In Peru, journalist given suspended prison sentence

Publisher Committee to Protect Journalists
Publication Date 10 November 2011
Cite as Committee to Protect Journalists, In Peru, journalist given suspended prison sentence, 10 November 2011, available at: http://www.refworld.org/docid/4ec0efdbc.html [accessed 1 October 2014]
DisclaimerThis is not a UNHCR publication. UNHCR is not responsible for, nor does it necessarily endorse, its content. Any views expressed are solely those of the author or publisher and do not necessarily reflect those of UNHCR, the United Nations or its Member States.

New York, November 10, 2011 – A Peruvian provincial journalist was found guilty of defamation by a regional court on Monday and received a suspended prison sentence and fine for his reports about alleged corruption, news reports said.

Teobaldo Meléndez Fachín, a TV and radio reporter in the town of Yurimaguas in the eastern region of Loreto, was handed a three-year suspended prison sentence and ordered to pay 30,000 soles (US$11,047) in damages for his February 20 report on Juan Daniel Mesía Camus, the mayor of Yurimaguas in Alto Amazonas province, according to news reports. The journalist's story, which criticized Mesía for allegedly misusing a 5.5 million soles (US$2,024,415) government loan, was broadcast by Radio La Ribereña and Ribereñas Noticias TV. Meléndez is now news director and host of "Activa Noticias" on Radio Activa in Yurimaguas.

On July 21, Congress approved changes in the penal code that eliminate jail terms for defamation while increasing fines and community service as sanctions. But the bill awaits the signature of Humala, who assumed office that same month.

"We condemn the conviction of Teobaldo Meléndez Fachín," said Carlos Lauría, CPJ's senior program coordinator for the Americas. "Journalists should not receive criminal sentences for critical reporting. We call on President Ollanta Humala to work with Congress to eliminate prison penalties for defamation and ultimately decriminalize libel and slander entirely."
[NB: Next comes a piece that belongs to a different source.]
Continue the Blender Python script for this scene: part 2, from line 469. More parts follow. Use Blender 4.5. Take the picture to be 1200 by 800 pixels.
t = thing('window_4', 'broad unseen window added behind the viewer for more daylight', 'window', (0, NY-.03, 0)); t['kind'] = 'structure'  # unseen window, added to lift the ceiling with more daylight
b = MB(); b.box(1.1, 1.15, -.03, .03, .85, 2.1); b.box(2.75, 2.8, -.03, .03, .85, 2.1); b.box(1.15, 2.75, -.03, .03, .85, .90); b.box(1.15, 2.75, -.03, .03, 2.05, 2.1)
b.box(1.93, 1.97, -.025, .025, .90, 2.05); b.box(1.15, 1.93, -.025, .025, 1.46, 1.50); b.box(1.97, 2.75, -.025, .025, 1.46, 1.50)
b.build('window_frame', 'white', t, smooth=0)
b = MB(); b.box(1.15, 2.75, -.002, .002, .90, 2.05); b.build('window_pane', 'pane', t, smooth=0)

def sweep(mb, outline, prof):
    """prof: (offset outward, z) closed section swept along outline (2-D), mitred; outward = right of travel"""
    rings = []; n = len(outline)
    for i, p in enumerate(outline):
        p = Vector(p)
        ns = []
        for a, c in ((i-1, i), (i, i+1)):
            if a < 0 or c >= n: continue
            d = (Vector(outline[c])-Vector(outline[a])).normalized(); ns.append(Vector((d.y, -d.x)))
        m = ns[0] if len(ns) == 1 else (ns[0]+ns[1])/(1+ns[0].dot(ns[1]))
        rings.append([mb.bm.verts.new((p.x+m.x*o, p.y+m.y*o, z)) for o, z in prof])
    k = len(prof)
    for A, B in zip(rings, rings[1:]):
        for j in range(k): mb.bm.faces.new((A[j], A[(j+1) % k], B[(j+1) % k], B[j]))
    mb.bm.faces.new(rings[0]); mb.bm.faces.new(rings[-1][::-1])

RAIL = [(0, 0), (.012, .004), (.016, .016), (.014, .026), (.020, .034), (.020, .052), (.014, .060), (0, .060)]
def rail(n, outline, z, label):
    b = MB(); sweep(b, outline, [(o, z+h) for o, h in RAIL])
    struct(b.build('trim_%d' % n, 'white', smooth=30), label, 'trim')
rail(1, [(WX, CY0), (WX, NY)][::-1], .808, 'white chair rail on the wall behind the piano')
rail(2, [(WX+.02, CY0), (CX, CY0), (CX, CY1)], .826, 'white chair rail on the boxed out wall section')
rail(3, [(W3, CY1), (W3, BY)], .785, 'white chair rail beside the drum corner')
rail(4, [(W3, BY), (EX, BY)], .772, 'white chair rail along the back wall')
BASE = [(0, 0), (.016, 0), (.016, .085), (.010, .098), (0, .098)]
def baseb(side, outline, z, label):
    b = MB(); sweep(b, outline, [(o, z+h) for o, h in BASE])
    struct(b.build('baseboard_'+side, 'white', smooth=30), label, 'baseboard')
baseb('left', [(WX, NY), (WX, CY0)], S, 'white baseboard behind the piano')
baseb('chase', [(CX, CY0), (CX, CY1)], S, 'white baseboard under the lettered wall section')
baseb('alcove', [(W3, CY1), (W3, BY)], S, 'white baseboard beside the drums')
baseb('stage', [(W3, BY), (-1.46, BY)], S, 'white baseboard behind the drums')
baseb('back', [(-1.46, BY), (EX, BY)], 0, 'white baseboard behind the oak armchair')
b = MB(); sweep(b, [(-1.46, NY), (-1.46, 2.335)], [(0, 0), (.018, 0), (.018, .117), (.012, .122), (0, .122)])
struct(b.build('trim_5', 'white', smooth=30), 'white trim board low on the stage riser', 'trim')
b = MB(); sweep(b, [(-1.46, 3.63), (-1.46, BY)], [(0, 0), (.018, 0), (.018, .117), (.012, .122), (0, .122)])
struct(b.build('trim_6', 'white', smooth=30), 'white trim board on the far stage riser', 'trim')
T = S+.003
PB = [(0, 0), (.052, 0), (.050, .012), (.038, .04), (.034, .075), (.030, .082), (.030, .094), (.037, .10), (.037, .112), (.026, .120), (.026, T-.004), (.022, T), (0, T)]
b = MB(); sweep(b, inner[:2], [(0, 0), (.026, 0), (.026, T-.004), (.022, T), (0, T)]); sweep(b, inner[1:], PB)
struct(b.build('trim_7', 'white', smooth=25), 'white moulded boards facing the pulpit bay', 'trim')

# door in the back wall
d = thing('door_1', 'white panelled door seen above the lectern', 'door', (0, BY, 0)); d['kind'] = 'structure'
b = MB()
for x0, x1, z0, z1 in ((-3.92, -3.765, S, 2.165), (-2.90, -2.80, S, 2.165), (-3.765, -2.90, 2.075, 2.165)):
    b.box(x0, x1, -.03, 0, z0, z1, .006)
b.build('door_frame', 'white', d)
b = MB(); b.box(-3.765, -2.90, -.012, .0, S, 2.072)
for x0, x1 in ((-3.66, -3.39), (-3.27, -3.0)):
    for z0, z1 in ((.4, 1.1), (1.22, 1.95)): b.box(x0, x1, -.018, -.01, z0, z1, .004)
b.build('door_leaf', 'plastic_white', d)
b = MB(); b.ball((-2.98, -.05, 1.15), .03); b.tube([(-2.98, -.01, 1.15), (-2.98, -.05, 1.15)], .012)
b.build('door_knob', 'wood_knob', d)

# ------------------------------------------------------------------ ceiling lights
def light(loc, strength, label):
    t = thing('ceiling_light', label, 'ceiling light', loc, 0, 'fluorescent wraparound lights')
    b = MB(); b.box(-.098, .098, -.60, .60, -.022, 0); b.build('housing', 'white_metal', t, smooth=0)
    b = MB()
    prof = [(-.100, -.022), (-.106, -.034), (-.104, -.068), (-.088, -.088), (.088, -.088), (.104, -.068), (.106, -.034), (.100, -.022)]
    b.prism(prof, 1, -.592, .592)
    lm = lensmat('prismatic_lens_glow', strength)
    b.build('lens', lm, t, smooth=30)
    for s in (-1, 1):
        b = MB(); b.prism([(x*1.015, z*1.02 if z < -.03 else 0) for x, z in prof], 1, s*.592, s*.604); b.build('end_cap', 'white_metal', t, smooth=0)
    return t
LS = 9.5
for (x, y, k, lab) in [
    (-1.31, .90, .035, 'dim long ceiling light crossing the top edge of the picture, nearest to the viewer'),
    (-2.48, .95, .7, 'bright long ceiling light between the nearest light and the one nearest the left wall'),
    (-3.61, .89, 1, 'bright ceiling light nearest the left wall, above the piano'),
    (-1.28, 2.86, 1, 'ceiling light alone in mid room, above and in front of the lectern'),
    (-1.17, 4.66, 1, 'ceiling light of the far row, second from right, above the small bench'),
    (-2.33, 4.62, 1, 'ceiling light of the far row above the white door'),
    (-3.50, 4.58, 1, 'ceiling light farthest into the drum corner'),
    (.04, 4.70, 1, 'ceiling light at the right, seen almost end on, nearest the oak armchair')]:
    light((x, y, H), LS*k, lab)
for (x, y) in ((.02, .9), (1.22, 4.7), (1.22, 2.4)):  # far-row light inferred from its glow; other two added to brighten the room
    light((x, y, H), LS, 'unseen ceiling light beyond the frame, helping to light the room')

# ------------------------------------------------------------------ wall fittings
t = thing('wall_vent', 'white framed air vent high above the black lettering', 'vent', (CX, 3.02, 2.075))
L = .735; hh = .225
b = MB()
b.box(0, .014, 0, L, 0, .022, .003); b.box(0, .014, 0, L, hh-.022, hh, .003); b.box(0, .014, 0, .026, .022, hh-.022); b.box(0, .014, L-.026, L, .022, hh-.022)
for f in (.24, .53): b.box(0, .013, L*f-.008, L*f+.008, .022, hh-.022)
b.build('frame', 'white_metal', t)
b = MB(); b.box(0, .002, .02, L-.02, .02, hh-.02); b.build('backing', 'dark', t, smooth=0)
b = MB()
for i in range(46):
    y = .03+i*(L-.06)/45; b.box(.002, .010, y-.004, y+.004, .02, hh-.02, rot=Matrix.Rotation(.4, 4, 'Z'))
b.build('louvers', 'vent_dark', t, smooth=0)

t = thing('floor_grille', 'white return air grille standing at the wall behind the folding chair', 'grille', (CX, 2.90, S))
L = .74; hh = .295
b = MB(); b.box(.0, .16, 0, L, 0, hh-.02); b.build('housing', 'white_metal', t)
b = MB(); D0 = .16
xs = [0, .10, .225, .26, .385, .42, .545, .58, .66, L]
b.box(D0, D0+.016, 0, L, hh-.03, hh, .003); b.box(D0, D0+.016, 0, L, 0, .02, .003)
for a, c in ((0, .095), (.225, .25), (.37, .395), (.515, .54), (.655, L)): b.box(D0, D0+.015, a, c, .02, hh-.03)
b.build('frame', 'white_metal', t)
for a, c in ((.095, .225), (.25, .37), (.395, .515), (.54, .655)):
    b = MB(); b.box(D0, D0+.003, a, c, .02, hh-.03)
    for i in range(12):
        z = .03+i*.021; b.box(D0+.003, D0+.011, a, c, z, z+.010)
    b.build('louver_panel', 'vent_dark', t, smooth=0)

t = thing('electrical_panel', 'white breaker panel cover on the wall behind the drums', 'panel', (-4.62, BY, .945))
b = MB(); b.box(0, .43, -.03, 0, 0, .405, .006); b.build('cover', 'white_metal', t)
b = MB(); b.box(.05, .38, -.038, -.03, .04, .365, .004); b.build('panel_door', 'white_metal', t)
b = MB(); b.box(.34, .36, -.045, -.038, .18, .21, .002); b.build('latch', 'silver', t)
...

In the report, Meléndez alleged that Mesía used the loan for public works projects that benefited his own political allies even though, under Peruvian law, the money should have gone to projects agreed upon with local residents following public hearings.

Mesía said the reports were wrong and filed a complaint in July, saying Meléndez had damaged his reputation. The journalist told CPJ that he stuck by his reporting and would appeal the sentence as he had no way to pay the fine because he earns only 1,500 soles (US$552) per month and must support his wife and three children.

Provincial journalists in Peru have been repeatedly targeted with criminal defamation complaints for reporting on local corruption. In August, CPJ wrote a letter to Peruvian President Ollanta Humala asking him to sign the July bill that eliminates prison terms for defamation. CPJ called the bill an important first step in dismantling archaic criminal defamation laws that are being used by public officials to silence critical reporters.